What to produce =
Reproduce the listing exactly and skip over any pictures.

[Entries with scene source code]
-- start --

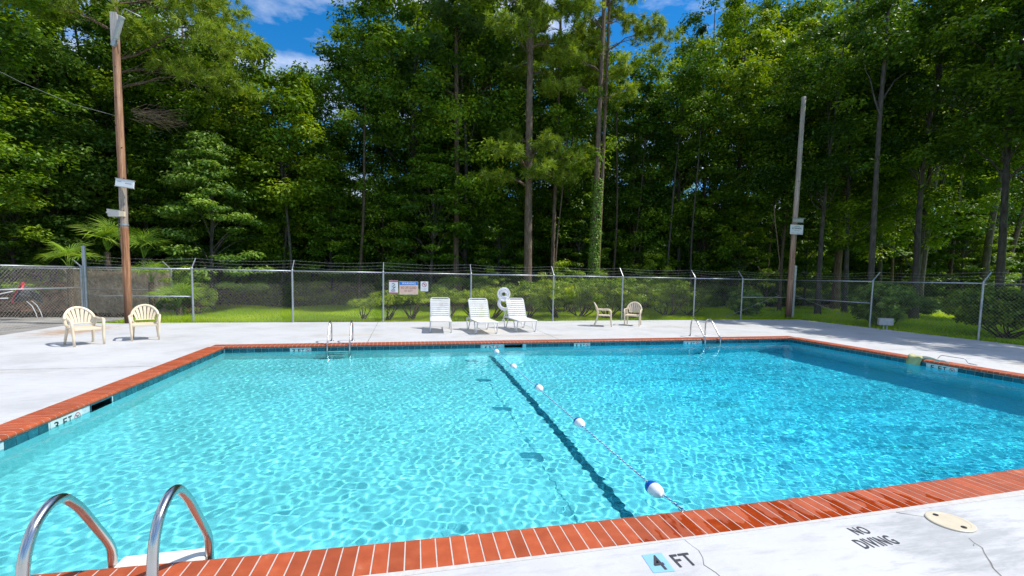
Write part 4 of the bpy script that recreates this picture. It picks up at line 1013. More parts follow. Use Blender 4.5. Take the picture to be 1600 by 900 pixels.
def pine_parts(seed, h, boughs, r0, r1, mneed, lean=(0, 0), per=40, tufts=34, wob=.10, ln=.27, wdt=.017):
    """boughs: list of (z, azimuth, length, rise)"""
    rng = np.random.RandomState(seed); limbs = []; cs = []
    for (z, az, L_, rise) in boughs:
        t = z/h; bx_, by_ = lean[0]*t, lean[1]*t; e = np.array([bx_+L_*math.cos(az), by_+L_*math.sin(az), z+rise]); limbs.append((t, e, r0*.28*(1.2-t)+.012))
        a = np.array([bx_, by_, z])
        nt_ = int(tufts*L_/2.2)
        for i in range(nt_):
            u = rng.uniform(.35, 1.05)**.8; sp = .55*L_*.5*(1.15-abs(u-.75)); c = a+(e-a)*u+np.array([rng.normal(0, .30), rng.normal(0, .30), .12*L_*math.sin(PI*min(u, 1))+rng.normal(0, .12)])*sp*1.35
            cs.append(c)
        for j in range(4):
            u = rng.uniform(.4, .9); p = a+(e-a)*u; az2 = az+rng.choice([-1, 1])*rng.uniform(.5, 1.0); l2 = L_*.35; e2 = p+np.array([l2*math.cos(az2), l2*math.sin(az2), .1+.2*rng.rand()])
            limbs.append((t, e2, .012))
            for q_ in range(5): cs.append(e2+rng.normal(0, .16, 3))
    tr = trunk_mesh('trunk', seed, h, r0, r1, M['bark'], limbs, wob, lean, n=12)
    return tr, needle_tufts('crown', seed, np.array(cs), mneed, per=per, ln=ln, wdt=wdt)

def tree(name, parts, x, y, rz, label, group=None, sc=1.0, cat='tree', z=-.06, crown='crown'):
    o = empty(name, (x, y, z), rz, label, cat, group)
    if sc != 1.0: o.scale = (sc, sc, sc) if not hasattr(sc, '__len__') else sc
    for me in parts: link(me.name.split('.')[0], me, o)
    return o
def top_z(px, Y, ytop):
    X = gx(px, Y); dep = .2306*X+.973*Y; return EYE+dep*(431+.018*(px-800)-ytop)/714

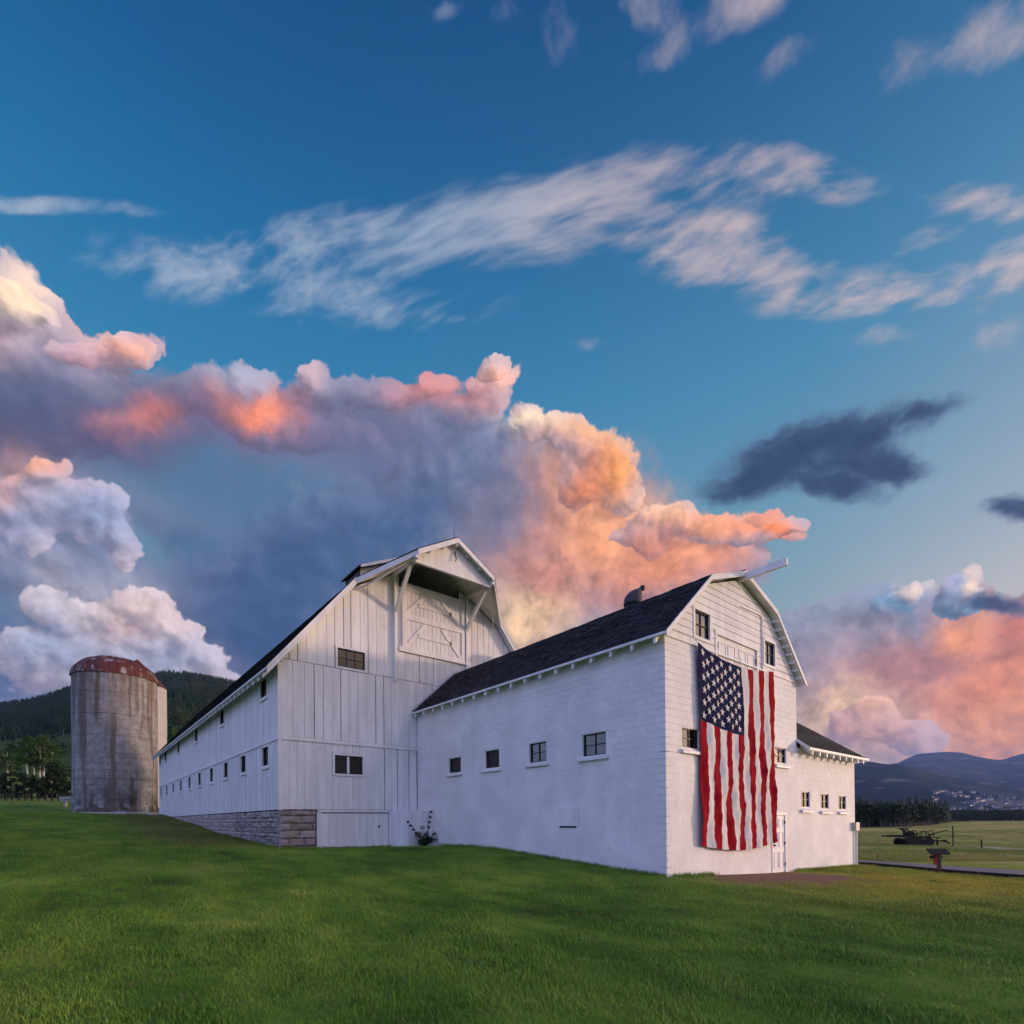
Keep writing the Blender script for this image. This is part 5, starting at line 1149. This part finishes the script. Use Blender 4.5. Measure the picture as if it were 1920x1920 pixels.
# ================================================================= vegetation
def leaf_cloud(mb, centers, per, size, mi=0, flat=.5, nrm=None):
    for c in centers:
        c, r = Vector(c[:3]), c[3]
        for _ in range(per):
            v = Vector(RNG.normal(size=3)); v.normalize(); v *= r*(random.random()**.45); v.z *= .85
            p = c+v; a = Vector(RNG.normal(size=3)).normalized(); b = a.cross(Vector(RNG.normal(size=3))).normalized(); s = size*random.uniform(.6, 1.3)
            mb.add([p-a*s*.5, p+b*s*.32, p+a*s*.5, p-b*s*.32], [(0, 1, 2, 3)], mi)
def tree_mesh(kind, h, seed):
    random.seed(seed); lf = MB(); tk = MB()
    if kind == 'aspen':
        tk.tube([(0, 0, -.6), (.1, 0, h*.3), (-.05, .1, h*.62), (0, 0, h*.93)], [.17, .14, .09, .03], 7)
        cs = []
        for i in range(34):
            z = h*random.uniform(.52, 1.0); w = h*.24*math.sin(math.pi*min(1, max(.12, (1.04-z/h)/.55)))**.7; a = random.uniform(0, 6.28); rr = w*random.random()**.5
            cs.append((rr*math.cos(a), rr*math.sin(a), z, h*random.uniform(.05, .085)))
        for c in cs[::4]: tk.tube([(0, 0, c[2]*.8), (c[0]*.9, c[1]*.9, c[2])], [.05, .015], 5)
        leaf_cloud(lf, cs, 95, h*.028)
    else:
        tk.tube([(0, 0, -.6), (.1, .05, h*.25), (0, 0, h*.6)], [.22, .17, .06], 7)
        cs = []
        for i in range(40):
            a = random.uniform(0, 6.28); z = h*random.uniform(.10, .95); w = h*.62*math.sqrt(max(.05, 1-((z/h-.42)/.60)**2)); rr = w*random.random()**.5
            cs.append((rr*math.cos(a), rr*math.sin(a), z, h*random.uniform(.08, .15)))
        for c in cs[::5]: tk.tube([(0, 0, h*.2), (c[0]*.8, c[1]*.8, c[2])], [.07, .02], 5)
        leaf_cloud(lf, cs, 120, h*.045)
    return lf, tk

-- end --

Answer to this problem =
Write part 4 of the bpy script that recreates this picture. It picks up at line 1013. More parts follow. Use Blender 4.5. Take the picture to be 1600 by 900 pixels.
def pine_parts(seed, h, boughs, r0, r1, mneed, lean=(0, 0), per=40, tufts=34, wob=.10, ln=.27, wdt=.017):
    """boughs: list of (z, azimuth, length, rise)"""
    rng = np.random.RandomState(seed); limbs = []; cs = []
    for (z, az, L_, rise) in boughs:
        t = z/h; bx_, by_ = lean[0]*t, lean[1]*t; e = np.array([bx_+L_*math.cos(az), by_+L_*math.sin(az), z+rise]); limbs.append((t, e, r0*.28*(1.2-t)+.012))
        a = np.array([bx_, by_, z])
        nt_ = int(tufts*L_/2.2)
        for i in range(nt_):
            u = rng.uniform(.35, 1.05)**.8; sp = .55*L_*.5*(1.15-abs(u-.75)); c = a+(e-a)*u+np.array([rng.normal(0, .30), rng.normal(0, .30), .12*L_*math.sin(PI*min(u, 1))+rng.normal(0, .12)])*sp*1.35
            cs.append(c)
        for j in range(4):
            u = rng.uniform(.4, .9); p = a+(e-a)*u; az2 = az+rng.choice([-1, 1])*rng.uniform(.5, 1.0); l2 = L_*.35; e2 = p+np.array([l2*math.cos(az2), l2*math.sin(az2), .1+.2*rng.rand()])
            limbs.append((t, e2, .012))
            for q_ in range(5): cs.append(e2+rng.normal(0, .16, 3))
    tr = trunk_mesh('trunk', seed, h, r0, r1, M['bark'], limbs, wob, lean, n=12)
    return tr, needle_tufts('crown', seed, np.array(cs), mneed, per=per, ln=ln, wdt=wdt)

def tree(name, parts, x, y, rz, label, group=None, sc=1.0, cat='tree', z=-.06, crown='crown'):
    o = empty(name, (x, y, z), rz, label, cat, group)
    if sc != 1.0: o.scale = (sc, sc, sc) if not hasattr(sc, '__len__') else sc
    for me in parts: link(me.name.split('.')[0], me, o)
    return o
def top_z(px, Y, ytop):
    X = gx(px, Y); dep = .2306*X+.973*Y; return EYE+dep*(431+.018*(px-800)-ytop)/714

Keep writing the Blender script for this image. This is part 5, starting at line 1149. This part finishes the script. Use Blender 4.5. Measure the picture as if it were 1920x1920 pixels.
# ================================================================= vegetation
def leaf_cloud(mb, centers, per, size, mi=0, flat=.5, nrm=None):
    for c in centers:
        c, r = Vector(c[:3]), c[3]
        for _ in range(per):
            v = Vector(RNG.normal(size=3)); v.normalize(); v *= r*(random.random()**.45); v.z *= .85
            p = c+v; a = Vector(RNG.normal(size=3)).normalized(); b = a.cross(Vector(RNG.normal(size=3))).normalized(); s = size*random.uniform(.6, 1.3)
            mb.add([p-a*s*.5, p+b*s*.32, p+a*s*.5, p-b*s*.32], [(0, 1, 2, 3)], mi)
def tree_mesh(kind, h, seed):
    random.seed(seed); lf = MB(); tk = MB()
    if kind == 'aspen':
        tk.tube([(0, 0, -.6), (.1, 0, h*.3), (-.05, .1, h*.62), (0, 0, h*.93)], [.17, .14, .09, .03], 7)
        cs = []
        for i in range(34):
            z = h*random.uniform(.52, 1.0); w = h*.24*math.sin(math.pi*min(1, max(.12, (1.04-z/h)/.55)))**.7; a = random.uniform(0, 6.28); rr = w*random.random()**.5
            cs.append((rr*math.cos(a), rr*math.sin(a), z, h*random.uniform(.05, .085)))
        for c in cs[::4]: tk.tube([(0, 0, c[2]*.8), (c[0]*.9, c[1]*.9, c[2])], [.05, .015], 5)
        leaf_cloud(lf, cs, 95, h*.028)
    else:
        tk.tube([(0, 0, -.6), (.1, .05, h*.25), (0, 0, h*.6)], [.22, .17, .06], 7)
        cs = []
        for i in range(40):
            a = random.uniform(0, 6.28); z = h*random.uniform(.10, .95); w = h*.62*math.sqrt(max(.05, 1-((z/h-.42)/.60)**2)); rr = w*random.random()**.5
            cs.append((rr*math.cos(a), rr*math.sin(a), z, h*random.uniform(.08, .15)))
        for c in cs[::5]: tk.tube([(0, 0, h*.2), (c[0]*.8, c[1]*.8, c[2])], [.07, .02], 5)
        leaf_cloud(lf, cs, 120, h*.045)
    return lf, tk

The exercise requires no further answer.